- [To do] Can you reproduce the data beneath, keeping every line exact?

- [Data block]
────
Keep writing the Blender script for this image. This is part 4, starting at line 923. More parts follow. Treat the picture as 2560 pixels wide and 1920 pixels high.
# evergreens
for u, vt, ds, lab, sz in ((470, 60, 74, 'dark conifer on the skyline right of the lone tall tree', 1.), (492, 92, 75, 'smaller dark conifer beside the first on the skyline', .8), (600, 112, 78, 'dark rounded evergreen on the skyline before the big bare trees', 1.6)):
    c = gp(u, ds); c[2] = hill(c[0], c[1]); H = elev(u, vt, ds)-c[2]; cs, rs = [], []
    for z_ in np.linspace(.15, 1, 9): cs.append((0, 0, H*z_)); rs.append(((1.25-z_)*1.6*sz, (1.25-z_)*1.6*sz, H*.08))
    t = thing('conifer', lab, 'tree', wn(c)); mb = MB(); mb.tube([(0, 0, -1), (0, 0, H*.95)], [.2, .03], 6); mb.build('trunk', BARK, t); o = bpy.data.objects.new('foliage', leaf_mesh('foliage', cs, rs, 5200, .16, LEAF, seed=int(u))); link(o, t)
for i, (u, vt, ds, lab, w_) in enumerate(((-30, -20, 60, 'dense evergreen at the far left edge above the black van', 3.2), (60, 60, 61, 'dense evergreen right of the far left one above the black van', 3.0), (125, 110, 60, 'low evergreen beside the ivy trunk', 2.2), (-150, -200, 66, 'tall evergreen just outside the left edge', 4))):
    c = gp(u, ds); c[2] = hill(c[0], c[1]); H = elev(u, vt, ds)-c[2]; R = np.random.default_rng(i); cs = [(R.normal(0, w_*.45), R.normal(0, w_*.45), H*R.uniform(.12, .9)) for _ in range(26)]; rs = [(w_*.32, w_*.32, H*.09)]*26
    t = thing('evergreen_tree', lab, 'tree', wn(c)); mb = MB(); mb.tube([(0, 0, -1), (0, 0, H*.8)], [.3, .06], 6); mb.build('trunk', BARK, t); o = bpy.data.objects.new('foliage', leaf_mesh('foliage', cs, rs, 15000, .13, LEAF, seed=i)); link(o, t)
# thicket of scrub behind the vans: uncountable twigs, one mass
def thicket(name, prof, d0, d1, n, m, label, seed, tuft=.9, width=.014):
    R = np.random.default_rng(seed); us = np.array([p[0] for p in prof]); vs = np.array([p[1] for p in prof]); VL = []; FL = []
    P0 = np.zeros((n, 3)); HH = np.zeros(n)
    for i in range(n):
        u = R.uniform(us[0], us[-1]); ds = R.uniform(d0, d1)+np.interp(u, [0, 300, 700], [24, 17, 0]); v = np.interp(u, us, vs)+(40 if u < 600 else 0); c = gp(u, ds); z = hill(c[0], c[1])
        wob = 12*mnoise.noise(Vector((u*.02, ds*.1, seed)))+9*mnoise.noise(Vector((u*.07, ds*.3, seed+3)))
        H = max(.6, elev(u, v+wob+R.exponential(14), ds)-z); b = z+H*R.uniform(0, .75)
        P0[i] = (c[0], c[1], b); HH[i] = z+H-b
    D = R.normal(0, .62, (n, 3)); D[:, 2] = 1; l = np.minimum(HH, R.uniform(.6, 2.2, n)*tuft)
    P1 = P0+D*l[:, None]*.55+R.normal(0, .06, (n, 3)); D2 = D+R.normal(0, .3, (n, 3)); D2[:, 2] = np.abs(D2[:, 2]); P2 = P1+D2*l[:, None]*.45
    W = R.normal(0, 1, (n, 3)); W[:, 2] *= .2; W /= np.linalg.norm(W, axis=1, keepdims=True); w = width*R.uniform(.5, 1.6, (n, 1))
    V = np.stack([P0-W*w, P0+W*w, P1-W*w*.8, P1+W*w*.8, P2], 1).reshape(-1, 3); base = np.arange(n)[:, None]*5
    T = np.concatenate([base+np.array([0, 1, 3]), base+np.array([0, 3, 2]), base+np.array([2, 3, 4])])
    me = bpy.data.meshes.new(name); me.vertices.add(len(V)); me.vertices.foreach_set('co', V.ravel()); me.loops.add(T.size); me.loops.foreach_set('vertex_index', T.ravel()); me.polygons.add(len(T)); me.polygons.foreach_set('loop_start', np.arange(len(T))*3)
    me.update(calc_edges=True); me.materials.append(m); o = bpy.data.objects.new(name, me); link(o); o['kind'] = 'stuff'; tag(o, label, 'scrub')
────
- [Answer to this problem]
Keep writing the Blender script for this image. This is part 4, starting at line 923. More parts follow. Treat the picture as 2560 pixels wide and 1920 pixels high.
# evergreens
for u, vt, ds, lab, sz in ((470, 60, 74, 'dark conifer on the skyline right of the lone tall tree', 1.), (492, 92, 75, 'smaller dark conifer beside the first on the skyline', .8), (600, 112, 78, 'dark rounded evergreen on the skyline before the big bare trees', 1.6)):
    c = gp(u, ds); c[2] = hill(c[0], c[1]); H = elev(u, vt, ds)-c[2]; cs, rs = [], []
    for z_ in np.linspace(.15, 1, 9): cs.append((0, 0, H*z_)); rs.append(((1.25-z_)*1.6*sz, (1.25-z_)*1.6*sz, H*.08))
    t = thing('conifer', lab, 'tree', wn(c)); mb = MB(); mb.tube([(0, 0, -1), (0, 0, H*.95)], [.2, .03], 6); mb.build('trunk', BARK, t); o = bpy.data.objects.new('foliage', leaf_mesh('foliage', cs, rs, 5200, .16, LEAF, seed=int(u))); link(o, t)
for i, (u, vt, ds, lab, w_) in enumerate(((-30, -20, 60, 'dense evergreen at the far left edge above the black van', 3.2), (60, 60, 61, 'dense evergreen right of the far left one above the black van', 3.0), (125, 110, 60, 'low evergreen beside the ivy trunk', 2.2), (-150, -200, 66, 'tall evergreen just outside the left edge', 4))):
    c = gp(u, ds); c[2] = hill(c[0], c[1]); H = elev(u, vt, ds)-c[2]; R = np.random.default_rng(i); cs = [(R.normal(0, w_*.45), R.normal(0, w_*.45), H*R.uniform(.12, .9)) for _ in range(26)]; rs = [(w_*.32, w_*.32, H*.09)]*26
    t = thing('evergreen_tree', lab, 'tree', wn(c)); mb = MB(); mb.tube([(0, 0, -1), (0, 0, H*.8)], [.3, .06], 6); mb.build('trunk', BARK, t); o = bpy.data.objects.new('foliage', leaf_mesh('foliage', cs, rs, 15000, .13, LEAF, seed=i)); link(o, t)
# thicket of scrub behind the vans: uncountable twigs, one mass
def thicket(name, prof, d0, d1, n, m, label, seed, tuft=.9, width=.014):
    R = np.random.default_rng(seed); us = np.array([p[0] for p in prof]); vs = np.array([p[1] for p in prof]); VL = []; FL = []
    P0 = np.zeros((n, 3)); HH = np.zeros(n)
    for i in range(n):
        u = R.uniform(us[0], us[-1]); ds = R.uniform(d0, d1)+np.interp(u, [0, 300, 700], [24, 17, 0]); v = np.interp(u, us, vs)+(40 if u < 600 else 0); c = gp(u, ds); z = hill(c[0], c[1])
        wob = 12*mnoise.noise(Vector((u*.02, ds*.1, seed)))+9*mnoise.noise(Vector((u*.07, ds*.3, seed+3)))
        H = max(.6, elev(u, v+wob+R.exponential(14), ds)-z); b = z+H*R.uniform(0, .75)
        P0[i] = (c[0], c[1], b); HH[i] = z+H-b
    D = R.normal(0, .62, (n, 3)); D[:, 2] = 1; l = np.minimum(HH, R.uniform(.6, 2.2, n)*tuft)
    P1 = P0+D*l[:, None]*.55+R.normal(0, .06, (n, 3)); D2 = D+R.normal(0, .3, (n, 3)); D2[:, 2] = np.abs(D2[:, 2]); P2 = P1+D2*l[:, None]*.45
    W = R.normal(0, 1, (n, 3)); W[:, 2] *= .2; W /= np.linalg.norm(W, axis=1, keepdims=True); w = width*R.uniform(.5, 1.6, (n, 1))
    V = np.stack([P0-W*w, P0+W*w, P1-W*w*.8, P1+W*w*.8, P2], 1).reshape(-1, 3); base = np.arange(n)[:, None]*5
    T = np.concatenate([base+np.array([0, 1, 3]), base+np.array([0, 3, 2]), base+np.array([2, 3, 4])])
    me = bpy.data.meshes.new(name); me.vertices.add(len(V)); me.vertices.foreach_set('co', V.ravel()); me.loops.add(T.size); me.loops.foreach_set('vertex_index', T.ravel()); me.polygons.add(len(T)); me.polygons.foreach_set('loop_start', np.arange(len(T))*3)
    me.update(calc_edges=True); me.materials.append(m); o = bpy.data.objects.new(name, me); link(o); o['kind'] = 'stuff'; tag(o, label, 'scrub')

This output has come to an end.